Originally Posted by Koyote
You’ve not offered a single piece of evidence that the VA Tech helmet lab has received any funding from a helmet manufacturer. (Your “beliefs” are not evidence.)

Your version of “common sense” and “critical thought” betrays a complete failure to understand public universities and the research process.

Since you claim to not understand why I’m challenging you, I’ll make it as clear as possible: I hate bs. If you don’t want to be challenged, then don’t make entirely unsupported claims - especially on a cycling forum when we’re discussing a respected neutral organization that’s trying to help us make safer decisions.
It really doesn't matter whether or not they receive donations and money from the helmet industry. In itself there's nothing wrong with that. I don't really even care if that somehow prioritizes which products get reviewed first or next.

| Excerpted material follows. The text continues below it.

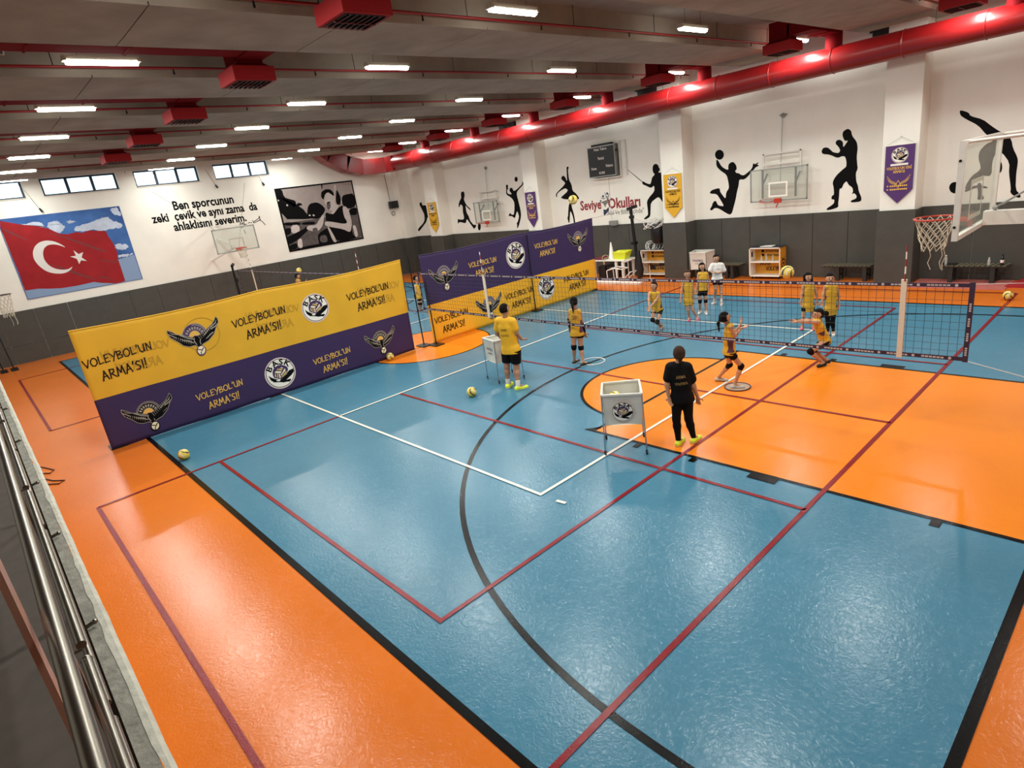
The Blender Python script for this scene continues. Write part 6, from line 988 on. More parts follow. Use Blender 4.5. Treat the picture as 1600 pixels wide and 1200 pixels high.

The crux of my issue with the entire setup is their testing itself, and I've laid out what issues I see with their methodology back in POST 25. Their test protocols are available to anyone. The fact that their test equipment lacks actual human characteristics is also obvious. What is unknown is whether their omitted characteristics matter to actual helmet safety. I can't prove that these factors matter, but intellectually I think they could. I also cannot find anybody that has provided any rationale or scientific support as to why those factors do not matter. So you can call my concerns BS if you like, but there's neither proof nor disproof that my concerns are relevant.

Here's a little exercise anyone can perform right now. Take 3 fingers, line them and push on your forehead about where a cycling helmet cage would be. Then move around -- see how you can move up/down/left or right, or in little circles. This simple phenomenon is not replicated by any test that I can determine.

So my claim is basically that I believe the VaTech's cycling helmet reviews have become the industry's de facto standard, but perhaps undeservedly so. The marketplace accepts their rankings because they're the only game in town. Their test platform could be inherently favoring MIPS (and alternatives such as the revolutionary Wavecel) results, and likely be a large contributor to MIPS taking off commercially. MIPS in itself, generally, adds cost, weight, and decreases ventilation vs helmet designs that don't include MIPS. I'd prefer there to be more substantiated evidence that these tradeoffs are definitely worth it for the real amount of increased safety. I do imagine that the reason these factors aren't tested is that it's prohibitive to do so -- requiring much more elaborate headform constructions, and if you even could get one of these made with a sliding exterior layer (like a scalp or with hair), that in testing these will wear out and be consumed fairly quickly -- being unusable for continued and multiple repetitive testing.